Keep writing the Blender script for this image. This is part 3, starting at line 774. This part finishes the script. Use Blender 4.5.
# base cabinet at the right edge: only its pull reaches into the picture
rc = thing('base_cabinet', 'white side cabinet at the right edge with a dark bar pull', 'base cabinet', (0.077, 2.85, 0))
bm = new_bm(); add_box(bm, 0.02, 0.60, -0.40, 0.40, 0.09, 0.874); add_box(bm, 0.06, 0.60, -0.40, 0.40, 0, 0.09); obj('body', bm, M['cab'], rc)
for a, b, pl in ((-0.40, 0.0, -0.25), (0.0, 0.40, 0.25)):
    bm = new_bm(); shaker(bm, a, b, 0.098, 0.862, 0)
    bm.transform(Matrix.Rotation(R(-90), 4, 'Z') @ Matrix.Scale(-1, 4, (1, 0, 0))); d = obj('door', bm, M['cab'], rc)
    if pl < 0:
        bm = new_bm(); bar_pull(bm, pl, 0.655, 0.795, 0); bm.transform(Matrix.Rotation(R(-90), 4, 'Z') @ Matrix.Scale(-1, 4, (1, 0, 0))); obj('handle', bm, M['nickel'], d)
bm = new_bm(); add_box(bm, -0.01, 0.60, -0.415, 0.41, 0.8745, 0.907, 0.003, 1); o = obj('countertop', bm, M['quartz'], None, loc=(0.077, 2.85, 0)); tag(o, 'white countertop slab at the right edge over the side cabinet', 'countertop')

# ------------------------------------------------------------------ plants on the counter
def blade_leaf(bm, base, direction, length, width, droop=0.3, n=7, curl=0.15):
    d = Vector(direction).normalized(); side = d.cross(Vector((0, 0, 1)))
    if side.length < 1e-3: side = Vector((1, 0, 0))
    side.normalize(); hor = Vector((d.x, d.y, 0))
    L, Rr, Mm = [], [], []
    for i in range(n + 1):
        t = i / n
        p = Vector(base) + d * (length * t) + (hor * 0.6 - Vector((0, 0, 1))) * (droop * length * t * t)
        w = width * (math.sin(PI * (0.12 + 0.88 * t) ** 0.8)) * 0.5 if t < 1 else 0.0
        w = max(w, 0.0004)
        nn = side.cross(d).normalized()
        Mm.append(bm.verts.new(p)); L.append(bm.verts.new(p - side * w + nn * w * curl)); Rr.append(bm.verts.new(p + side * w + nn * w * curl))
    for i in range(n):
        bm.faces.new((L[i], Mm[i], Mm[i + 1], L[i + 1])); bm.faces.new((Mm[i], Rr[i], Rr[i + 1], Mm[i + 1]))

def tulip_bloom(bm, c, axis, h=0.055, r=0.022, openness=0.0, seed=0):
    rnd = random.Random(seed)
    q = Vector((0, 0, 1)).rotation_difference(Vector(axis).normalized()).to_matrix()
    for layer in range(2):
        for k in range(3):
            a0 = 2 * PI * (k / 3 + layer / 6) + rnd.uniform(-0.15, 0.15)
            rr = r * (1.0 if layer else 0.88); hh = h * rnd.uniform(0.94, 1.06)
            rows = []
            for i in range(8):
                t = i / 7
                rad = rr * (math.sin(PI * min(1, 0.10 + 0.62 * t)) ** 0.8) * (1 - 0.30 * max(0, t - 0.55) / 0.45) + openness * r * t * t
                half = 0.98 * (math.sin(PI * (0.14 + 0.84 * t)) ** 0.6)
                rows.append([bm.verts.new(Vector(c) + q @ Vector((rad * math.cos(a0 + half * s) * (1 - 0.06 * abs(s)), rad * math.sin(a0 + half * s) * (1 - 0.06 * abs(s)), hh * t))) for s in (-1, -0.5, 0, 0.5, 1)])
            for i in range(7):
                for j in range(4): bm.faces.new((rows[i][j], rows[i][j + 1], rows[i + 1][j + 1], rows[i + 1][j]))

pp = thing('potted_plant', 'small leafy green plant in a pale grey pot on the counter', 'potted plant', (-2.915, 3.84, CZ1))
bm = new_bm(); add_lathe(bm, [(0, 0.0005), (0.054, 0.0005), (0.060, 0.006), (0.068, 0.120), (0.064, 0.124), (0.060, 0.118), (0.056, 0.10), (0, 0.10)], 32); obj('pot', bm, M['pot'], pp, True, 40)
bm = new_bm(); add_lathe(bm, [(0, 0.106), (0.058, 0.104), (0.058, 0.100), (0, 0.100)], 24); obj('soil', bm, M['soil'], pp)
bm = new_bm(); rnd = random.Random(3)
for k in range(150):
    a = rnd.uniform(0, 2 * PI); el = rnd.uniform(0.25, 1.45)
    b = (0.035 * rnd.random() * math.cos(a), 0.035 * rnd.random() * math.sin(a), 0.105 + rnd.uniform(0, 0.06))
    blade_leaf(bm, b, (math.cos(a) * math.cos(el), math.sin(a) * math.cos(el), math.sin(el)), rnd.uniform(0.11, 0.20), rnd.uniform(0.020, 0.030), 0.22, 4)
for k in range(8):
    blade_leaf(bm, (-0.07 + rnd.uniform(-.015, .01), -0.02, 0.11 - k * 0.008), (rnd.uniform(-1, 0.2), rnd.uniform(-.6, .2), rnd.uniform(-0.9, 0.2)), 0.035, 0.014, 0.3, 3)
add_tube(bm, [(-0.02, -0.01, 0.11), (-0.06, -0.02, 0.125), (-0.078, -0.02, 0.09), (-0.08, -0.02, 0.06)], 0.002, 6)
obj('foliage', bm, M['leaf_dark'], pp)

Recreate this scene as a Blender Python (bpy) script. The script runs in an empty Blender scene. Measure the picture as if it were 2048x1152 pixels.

+ + +

* WORK INSTRUCTIONS
Using the data above, copy each line that contains "Blender".

* FINISHED EXERCISE
Keep writing the Blender script for this image. This is part 3, starting at line 774. This part finishes the script. Use Blender 4.5.
Recreate this scene as a Blender Python (bpy) script. The script runs in an empty Blender scene. Measure the picture as if it were 2048x1152 pixels.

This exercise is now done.